Consumer Price Index (CPI)
The week’s economic calendar was headlined by the Labor Department’s reading of the Consumer Price Index (CPI). Prices rose at an annual rate of 2.7%, in line with expectations but a tick above October’s 2.6% reading. Core CPI, excluding food and energy prices, remained steady at a year-over-year rate of 3.3% in November. Thursday’s report of the Producer Price Index (PPI) also showed a similar monthly trend with headline PPI rising slightly from October. While the moderating trend of inflation seemed to stall these past months and still sits above the Fed’s long-term target of 2%, headline CPI has come down substantially from its peak of 9.0% back in June 2022.
Labor Market
Weekly initial claims for unemployment jumped slightly to 242,000 from 225,000. Continuing claims also ticked up and remain near recent highs.
10-Year Treasury Rate
The inflation and labor market news pushed treasury yields higher, changing course from the past few weeks declines. The 10-year Treasury rate closed near 4.40% last week, up from 4.15% the previous week.
Looking Forward
This week the US Federal Reserve holds its final policy-setting meeting of the year.
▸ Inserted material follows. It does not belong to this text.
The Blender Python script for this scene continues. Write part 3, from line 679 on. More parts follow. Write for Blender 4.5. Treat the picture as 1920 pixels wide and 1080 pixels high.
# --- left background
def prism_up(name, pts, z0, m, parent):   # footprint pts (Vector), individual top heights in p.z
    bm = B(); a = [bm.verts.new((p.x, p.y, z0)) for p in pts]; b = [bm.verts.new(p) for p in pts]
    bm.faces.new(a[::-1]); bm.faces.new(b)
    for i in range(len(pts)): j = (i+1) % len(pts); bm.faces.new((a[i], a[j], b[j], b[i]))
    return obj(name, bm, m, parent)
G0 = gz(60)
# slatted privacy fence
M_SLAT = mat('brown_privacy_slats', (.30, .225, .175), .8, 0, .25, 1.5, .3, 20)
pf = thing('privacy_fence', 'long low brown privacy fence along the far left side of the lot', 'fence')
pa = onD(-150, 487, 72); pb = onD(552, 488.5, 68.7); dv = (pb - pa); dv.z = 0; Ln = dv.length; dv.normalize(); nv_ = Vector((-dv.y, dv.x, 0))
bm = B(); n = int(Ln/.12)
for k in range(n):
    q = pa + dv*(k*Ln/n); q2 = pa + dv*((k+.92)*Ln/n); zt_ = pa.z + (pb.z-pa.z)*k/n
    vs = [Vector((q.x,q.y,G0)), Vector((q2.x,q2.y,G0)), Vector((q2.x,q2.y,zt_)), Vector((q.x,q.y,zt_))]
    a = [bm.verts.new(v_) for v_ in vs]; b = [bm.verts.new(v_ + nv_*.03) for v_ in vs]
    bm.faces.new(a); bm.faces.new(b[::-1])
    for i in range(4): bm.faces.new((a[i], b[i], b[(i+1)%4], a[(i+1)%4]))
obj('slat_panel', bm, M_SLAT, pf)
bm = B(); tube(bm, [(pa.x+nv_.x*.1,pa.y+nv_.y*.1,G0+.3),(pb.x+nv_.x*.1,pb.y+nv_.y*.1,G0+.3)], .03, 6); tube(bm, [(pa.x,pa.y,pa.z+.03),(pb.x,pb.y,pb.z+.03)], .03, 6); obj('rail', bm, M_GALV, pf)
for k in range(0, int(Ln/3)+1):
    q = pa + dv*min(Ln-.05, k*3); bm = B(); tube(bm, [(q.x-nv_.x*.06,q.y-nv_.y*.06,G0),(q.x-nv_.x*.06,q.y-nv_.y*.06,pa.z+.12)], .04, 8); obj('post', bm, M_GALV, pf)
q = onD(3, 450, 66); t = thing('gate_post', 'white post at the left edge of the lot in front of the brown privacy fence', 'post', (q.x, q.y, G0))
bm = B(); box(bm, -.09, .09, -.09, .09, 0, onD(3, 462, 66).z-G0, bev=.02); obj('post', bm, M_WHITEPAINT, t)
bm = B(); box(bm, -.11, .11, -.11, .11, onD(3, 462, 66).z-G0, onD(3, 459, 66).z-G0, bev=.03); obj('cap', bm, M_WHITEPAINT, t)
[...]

Markets widely expect another quarter percentage point rate cut to bring the Fed Funds target rate to 4.25% – 4.50%. This would mark the third consecutive rate cut following September’s 50 basis point and November’s 25 basis point cuts.
I’d like to leave you with the final line we’ve used since we started these commentaries back at the very height of market volatility in March 2020. Always remember that we create financial/investment plans not for the easy times, but to prepare for the tough ones.